*Stated task*.
Restate the whole listing word for word. Pictures are left out.
---*---
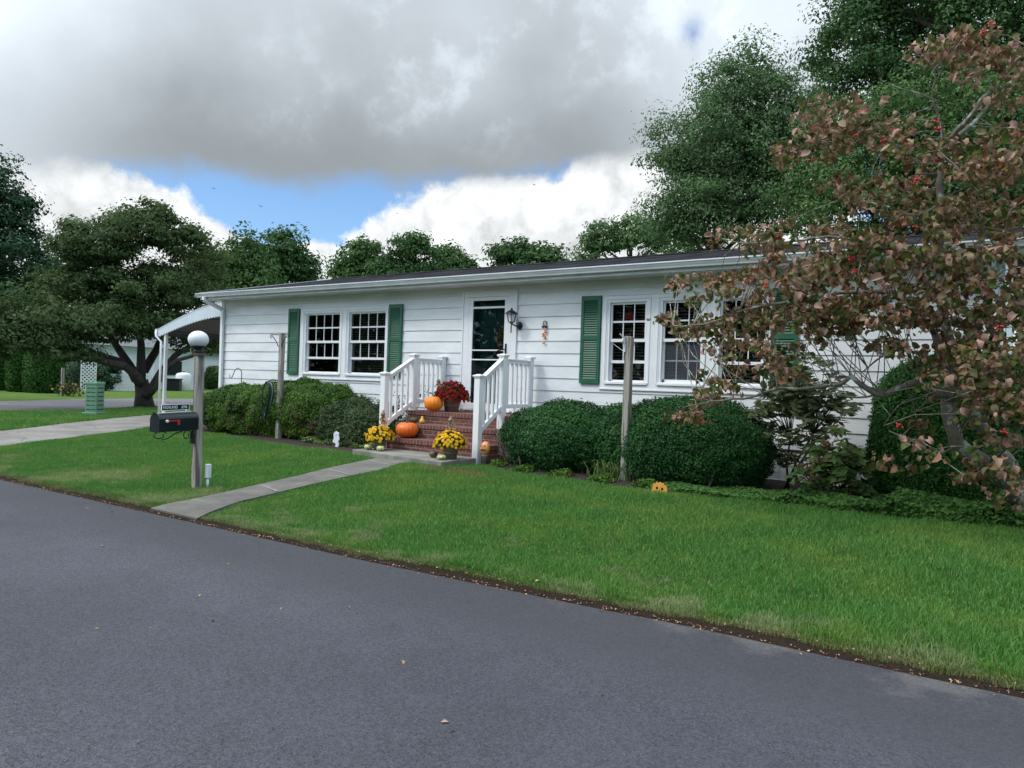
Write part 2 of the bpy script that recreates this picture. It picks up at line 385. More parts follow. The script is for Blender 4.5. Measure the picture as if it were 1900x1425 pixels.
bedR = [tuple(atL(*p))[:2] for p in ((905, 866), (940, 875), (1060, 892), (1160, 905), (1240, 915), (1300, 922), (1400, 933), (1500, 944), (1620, 956), (1750, 972), (1880, 984))]
bedL = [tuple(atL(*p))[:2] for p in ((380, 803), (440, 813), (520, 826), (600, 837), (668, 843))]
print('walk', walkL, walkR); print('drv', drvN, drvF); print('bed', bedL, bedR)
padX0, padX1, padY0 = -8.86, -6.78, 8.30
def in_walk(x, y): return (x > interp(walkL, y)-.01) & (x < interp(walkR, y)+.01) & (y < 8.6)
def in_drive(x, y): return (x < interp(drvN, y)+.0) & (x > interp(drvF, y))
def bed_front(x):
    yl = np.interp(x, [p[0] for p in bedL], [p[1] for p in bedL]); yr = np.interp(x, [p[0] for p in bedR], [p[1] for p in bedR])
    return np.where(x < -7.9, yl, yr)
xs = np.unique(np.concatenate([[-500, -200, -100, -60, -45, -35], np.arange(-30, 3, .25), [3, 5, 10, 30, 100, 400]]))
ys = np.unique(np.concatenate([[-300, -60, -20, -8, -4, -3.62, -3.5, -3.4, 0, 3.5, 3.95, 4.0, 4.05, 4.10, 4.18, 4.3], np.arange(4.5, 12, .25), [14, 18, 24, 32, 45, 70, 120, 300, 700]]))
GX, GY = np.meshgrid(xs, ys); GZ = gh(GX, GY)
nx, ny = len(xs), len(ys); ii = (np.arange(ny-1)[:, None]*nx+np.arange(nx-1)[None]).ravel()
gm = bpy.data.materials.new('lawn_ground'); gm.use_nodes = True; nt = gm.node_tree; b = nt.nodes['Principled BSDF']
t = nt.nodes.new('ShaderNodeTexCoord'); v = t.outputs['Object']
sp = nt.nodes.new('ShaderNodeSeparateXYZ'); nt.links.new(v, sp.inputs[0]); gx, gy = N(nt, sp.outputs[0]), N(nt, sp.outputs[1])
n1 = noiseN(nt, v, 1.2, 5); n2 = noiseN(nt, v, 45, 4); n3 = noiseN(nt, v, 6, 4)
far = mixc(nt, n1.smooth(.3, .7), (.075, .145, .025), (.120, .185, .035))
near = mixc(nt, n2.smooth(.35, .65), (.030, .060, .012), (.070, .110, .022))
isnear = gx.smooth(-19, -16)*gy.smooth(14, 11)
c = mixc(nt, isnear, far, near)
eo = gx.smooth(-5.0, .5)*.20-.03
soil = (gy-eo+(n3-.5)*.10+(n2-.5)*.05).smooth(4.155, 4.10)*gy.smooth(3.6, 3.8)*gx.smooth(-24, -22)
c = mixc(nt, soil, c, mixc(nt, n2, (.013, .009, .007), (.046, .030, .022)))
nt.links.new(c, b.inputs['Base Color']); b.inputs['Roughness'].default_value = .95; b.inputs['Specular IOR Level'].default_value = .1
bp = nt.nodes.new('ShaderNodeBump'); bp.inputs['Distance'].default_value = .03; nt.links.new((n2+n3).o, bp.inputs['Height']); nt.links.new(bp.outputs[0], b.inputs['Normal'])
g = npmesh('ground', np.stack([GX, GY, GZ], -1).reshape(-1, 3), np.stack([ii, ii+1, ii+nx+1, ii+nx], 1), gm, smooth=True); g['kind'] = 'structure'

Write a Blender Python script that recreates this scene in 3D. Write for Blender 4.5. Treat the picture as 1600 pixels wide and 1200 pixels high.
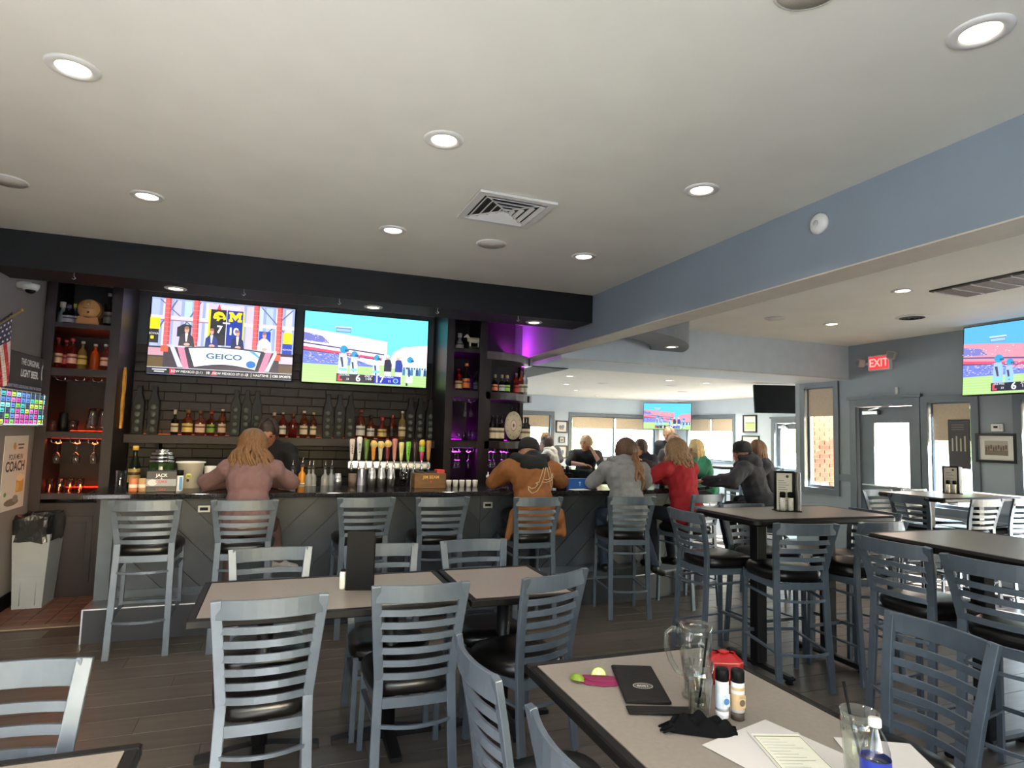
---*---
*Solution for this exercise*.
Write part 2 of the bpy script that recreates this picture. It picks up at line 385. More parts follow. The script is for Blender 4.5. Measure the picture as if it were 1900x1425 pixels.
bedR = [tuple(atL(*p))[:2] for p in ((905, 866), (940, 875), (1060, 892), (1160, 905), (1240, 915), (1300, 922), (1400, 933), (1500, 944), (1620, 956), (1750, 972), (1880, 984))]
bedL = [tuple(atL(*p))[:2] for p in ((380, 803), (440, 813), (520, 826), (600, 837), (668, 843))]
print('walk', walkL, walkR); print('drv', drvN, drvF); print('bed', bedL, bedR)
padX0, padX1, padY0 = -8.86, -6.78, 8.30
def in_walk(x, y): return (x > interp(walkL, y)-.01) & (x < interp(walkR, y)+.01) & (y < 8.6)
def in_drive(x, y): return (x < interp(drvN, y)+.0) & (x > interp(drvF, y))
def bed_front(x):
    yl = np.interp(x, [p[0] for p in bedL], [p[1] for p in bedL]); yr = np.interp(x, [p[0] for p in bedR], [p[1] for p in bedR])
    return np.where(x < -7.9, yl, yr)
xs = np.unique(np.concatenate([[-500, -200, -100, -60, -45, -35], np.arange(-30, 3, .25), [3, 5, 10, 30, 100, 400]]))
ys = np.unique(np.concatenate([[-300, -60, -20, -8, -4, -3.62, -3.5, -3.4, 0, 3.5, 3.95, 4.0, 4.05, 4.10, 4.18, 4.3], np.arange(4.5, 12, .25), [14, 18, 24, 32, 45, 70, 120, 300, 700]]))
GX, GY = np.meshgrid(xs, ys); GZ = gh(GX, GY)
nx, ny = len(xs), len(ys); ii = (np.arange(ny-1)[:, None]*nx+np.arange(nx-1)[None]).ravel()
gm = bpy.data.materials.new('lawn_ground'); gm.use_nodes = True; nt = gm.node_tree; b = nt.nodes['Principled BSDF']
t = nt.nodes.new('ShaderNodeTexCoord'); v = t.outputs['Object']
sp = nt.nodes.new('ShaderNodeSeparateXYZ'); nt.links.new(v, sp.inputs[0]); gx, gy = N(nt, sp.outputs[0]), N(nt, sp.outputs[1])
n1 = noiseN(nt, v, 1.2, 5); n2 = noiseN(nt, v, 45, 4); n3 = noiseN(nt, v, 6, 4)
far = mixc(nt, n1.smooth(.3, .7), (.075, .145, .025), (.120, .185, .035))
near = mixc(nt, n2.smooth(.35, .65), (.030, .060, .012), (.070, .110, .022))
isnear = gx.smooth(-19, -16)*gy.smooth(14, 11)
c = mixc(nt, isnear, far, near)
eo = gx.smooth(-5.0, .5)*.20-.03
soil = (gy-eo+(n3-.5)*.10+(n2-.5)*.05).smooth(4.155, 4.10)*gy.smooth(3.6, 3.8)*gx.smooth(-24, -22)
c = mixc(nt, soil, c, mixc(nt, n2, (.013, .009, .007), (.046, .030, .022)))
nt.links.new(c, b.inputs['Base Color']); b.inputs['Roughness'].default_value = .95; b.inputs['Specular IOR Level'].default_value = .1
bp = nt.nodes.new('ShaderNodeBump'); bp.inputs['Distance'].default_value = .03; nt.links.new((n2+n3).o, bp.inputs['Height']); nt.links.new(bp.outputs[0], b.inputs['Normal'])
g = npmesh('ground', np.stack([GX, GY, GZ], -1).reshape(-1, 3), np.stack([ii, ii+1, ii+nx+1, ii+nx], 1), gm, smooth=True); g['kind'] = 'structure'

Write a Blender Python script that recreates this scene in 3D. Write for Blender 4.5. Treat the picture as 1600 pixels wide and 1200 pixels high.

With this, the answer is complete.